CREDO, that conference I went to, was primarily about rest. Enforced rest, even. We were given “free afternoons,” but told very explicitly how we could spend that freedom. Not working ahead on our sermons. Not checking in with the staff back at church. Not trying to detangle a messy pastoral care situation. We were supposed to rest. That’s what “free” really means, our leaders told us. 

Many of us grumbled. Some of us broke the rules entirely, and pulled out our laptops, and squeezed in a few hours work, eyes glued to screens and headphones in our ears while the birds flew high above us. But those who were able to simply sit, to be free in their free time, came back sort of wobbly and dazed. “I can’t remember the last time I did that, they said. 

And at the end of the week, when we wrote our rules of life, we were encouraged to create rules that would set us free. Now freedom, they cautioned, is different than anarchy: it’s not self-indulgence or self-seeking. Freedom is the place where you move towards God. 

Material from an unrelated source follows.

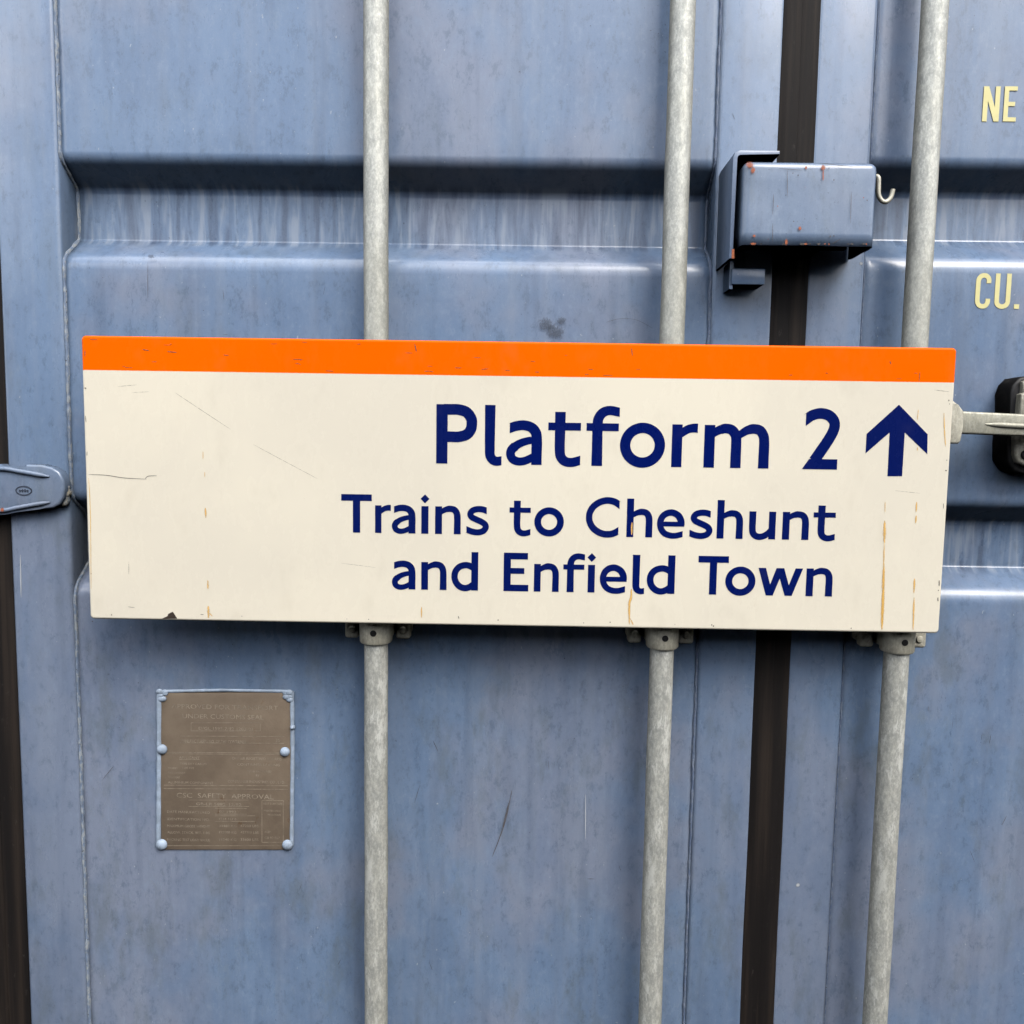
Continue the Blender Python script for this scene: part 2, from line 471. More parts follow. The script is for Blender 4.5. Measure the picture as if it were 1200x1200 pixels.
# ------------------------------------------------------------------ container
CONT = empty('shipping_container', (0, .03, 0), 'blue weathered steel shipping container seen at its double doors', 'shipping container')
Z0, Z1 = .06, 2.70
PAN, REC = .006, .052                                   # panel skin and recess depth
VM = 580
xs = dict(gl=PX(9.5, VM), sl=PX(81, VM), sr=PX(825.5, VM), g0=PX(896, VM), g1=PX(933, VM), sr2=PX(1000, VM))
X_R = xs['sr2'] + .96; X_RT = X_R + .09

def fillet(pts, r, n=5):
    out = [pts[0]]
    for a, b, c in zip(pts, pts[1:], pts[2:]):
        a, b, c = Vector(a), Vector(b), Vector(c)
        d0, d1 = (a - b), (c - b)
        rr = r if not isinstance(r, (list, tuple)) else r[pts.index(tuple(b)) % len(r)]
        k = min(rr, d0.length * .48, d1.length * .48)
        p0, p1 = b + d0.normalized() * k, b + d1.normalized() * k
        for i in range(n + 1):
            t = i / n; out.append(tuple((1 - t) ** 2 * p0 + 2 * t * (1 - t) * b + t * t * p1))
    out.append(pts[-1]); return out
def profile(grooves):
    """grooves top to bottom: (front top, recess top, recess bottom, front bottom) heights -> (y, z) points"""
    pts = [(PAN, Z1)]
    for a, b, c, d in grooves: pts += [(PAN, a), (REC, b), (REC, c), (PAN, d)]
    pts.append((PAN, Z0))
    pts = [tuple(Vector(p)) for p in pts]; FR = [.011, .007, .003, .017]      # front top, recess top, recess bottom, front bottom
    f = fillet(pts, [FR[(i - 1) % 4] for i in range(len(pts))], 8)
    out = []                                           # split long runs
    for p, q in zip(f, f[1:]):
        n = max(1, int(abs(q[1] - p[1]) / .03))
        for k in range(n): out.append((p[0] + (q[0] - p[0]) * k / n, p[1] + (q[1] - p[1]) * k / n))
    out.append(f[-1]); return out
def groove(u, a, b, c, d): return (PZ(u, a, PAN), PZ(u, b, REC), PZ(u, c, REC), PZ(u, d, PAN))
dz = .53
gL1 = groove(430, 189.5, 227, 286, 306.5)
gL2 = groove(88, 583, 604, 657, 688)
gR1 = groove(1150, 192.5, 229, 283.5, 307)
gR2 = groove(1150, 591, 612, 664, 697)
def shift(g_, d): return tuple(x + d for x in g_)
profL = profile([shift(gL1, dz), gL1, gL2]); profR = profile([shift(gR1, dz), gR1, gR2])
def panel(x0, x1, prof, seed):
    bm = bmesh.new(); nx = 70; rows = []
    for y, z in prof:
        row = []
        for i in range(nx + 1):
            x = x0 + (x1 - x0) * i / nx
            e = min(1, min(i, nx - i) / 6)
            w = .0016 * noise.noise(Vector((x * 2.4 + seed, z * 3.1, 0))) * e + .0005 * noise.noise(Vector((x * 9 + seed, z * 9, 3))) * e
            row.append(bm.verts.new((x, y + w, z)))
        rows.append(row)
    for r0, r1 in zip(rows, rows[1:]):
        for i in range(nx): bm.faces.new((r0[i], r0[i + 1], r1[i + 1], r1[i]))
    return bm
for nm, x0, x1, pr, s in (('left', xs['sl'] - .002, xs['sr'] + .002, profL, 0), ('right', xs['sr2'] - .002, X_R + .002, profR, 9)):
    o = obj('door_panel', panel(x0, x1, pr, s), M_panel, CONT, angle=60,
            label='corrugated blue panel of the %s door' % nm)
    md = o.modifiers.new('thickness', 'SOLIDIFY'); md.thickness = .002; md.offset = 1

def frame(x0, x1, lab):
    bm = bmesh.new(); box(bm, x0, x1, 0, .055, Z0, Z1, .0065, 4)
    obj('frame_tube', bm, M_tube, CONT, label=lab)
frame(xs['gl'], xs['sl'], 'hinge side frame tube of the left door')
frame(xs['sr'], xs['g0'], 'frame tube of the left door beside the centre seal')
frame(xs['g1'], xs['sr2'], 'frame tube of the right door beside the centre seal')
frame(X_R, X_RT, 'hinge side frame tube of the right door')
bm = bmesh.new(); box(bm, xs['gl'] - .21, xs['gl'] - .075, -.004, .12, 0, Z1 + .1, .008, 3)
obj('corner_post', bm, M_tube, CONT)

def gasket(x0, x1, y):
    prof = []                                          # flat rubber with fine lips
    n = 22
    for i in range(n + 1):
        s = i / n; yy = y + (.0035 if i % 5 == 2 else 0) + (.003 if .42 < s < .58 else 0) - .004 * math.sin(math.pi * s)
        prof.append((x0 + (x1 - x0) * s, yy))
    bm = bmesh.new(); cols = []
    nz = 60
    for k in range(nz + 1):
        z = Z0 + (Z1 - Z0) * k / nz
        cols.append([bm.verts.new((x, yy + .0012 * noise.noise(Vector((x * 30, z * 5, 1))), z)) for x, yy in prof])
    for c0, c1 in zip(cols, cols[1:]):
        for i in range(n): bm.faces.new((c0[i], c0[i + 1], c1[i + 1], c1[i]))
    o = obj('door_seal', bm, M_rubber, CONT, angle=25)
    md = o.modifiers.new('thickness', 'SOLIDIFY'); md.thickness = .012; md.offset = 1
gasket(xs['g0'] - .003, xs['g1'] + .003, .013)
gasket(xs['gl'] - .080, xs['gl'] + .003, .020)

# weld beads along the seams, following the skin in and out of the grooves
def weld(x, prof, dx, mat, r=.0024):
    pts, rad = [], []
    for y, z in prof:
        if z < .5 or z > 2.35: continue
        pts.append((x + dx, y - .0006, z))
    fine = []
    for a, b in zip(pts, pts[1:]):
        a, b = Vector(a), Vector(b); n = max(1, int((b - a).length / .004))
        for k in range(n): fine.append(a.lerp(b, k / n))
    rad = [r * (1 + .35 * noise.noise(p * 120) + .25 * noise.noise(p * 37)) for p in fine]
    fine = [p + Vector((.0009 * noise.noise(p * 45), 0, 0)) for p in fine]
    obj('weld_bead', tube(bmesh.new(), fine, rad, 7), mat, CONT)
weld(xs['sl'], profL, .001, M_weld_pale, .0029)
weld(xs['sr'], profL, -.001, M_weld)
weld(xs['sr2'], profR, .001, M_weld, .0016)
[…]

We read our rules aloud to each other, that last afternoon. It took a while. Our voices were slower than they had been at the start of the week. And the rules were different, so different, sometimes absolutely opposite, from each other. But the why was the same. Here are a few that I remember, from that long, slow afternoon, when we dreamed what our freedom would look like:

“I’m going to get a hobby outside of church, take my days off, my vacation.”

“This is my calling. I’ve lost sight of that. I’m going to really recommit to the work when I get back.”

 “Relax, man. Grab a beer. You can’t live so uptight.”

“Put down the beer. It’s killing you, and you know it.”

“I want to spend more time with my husband. I want to strengthen on our relationship.”

“It’s time to find a divorce lawyer. This isn’t working.”

“It’s okay to take care of myself.”

“It’s okay to let others take care of me.”

“It’s okay to accept God’s care.”

A few months later, a package arrived in the mail. Our rule of life, sent to us as a reminder, a chance to try again, if we’d lost our way. I haven’t looked at mine in a few years, but it’s one of my most precious belonging. They’re the rules that set me free, like Sabbath, like prayer, like faith.

I don’t often give homework, but since it’s back to school, here’s my assignment: during the offertory, or later today, or sometime this week, I want you to make one rule of life for yourself. One rule that will set you free. One rule that will give you rest. One rule that will give you dignity. One rule that will make space for you to move closer to God, even as God is desperately reaching out for you. 

It can be as simple as a commitment to 15 minutes of silence in the mornings, or as grand and complex as a road trip to reconnect with old friends. It could be a cap on your screen time, or a new relationship with the money in your wallet. Whatever it is, here are your questions:

What am I trapped by?

What could set me free?

And how is Christ offering me that freedom?

For rules that give us life, I give thanks. Amen.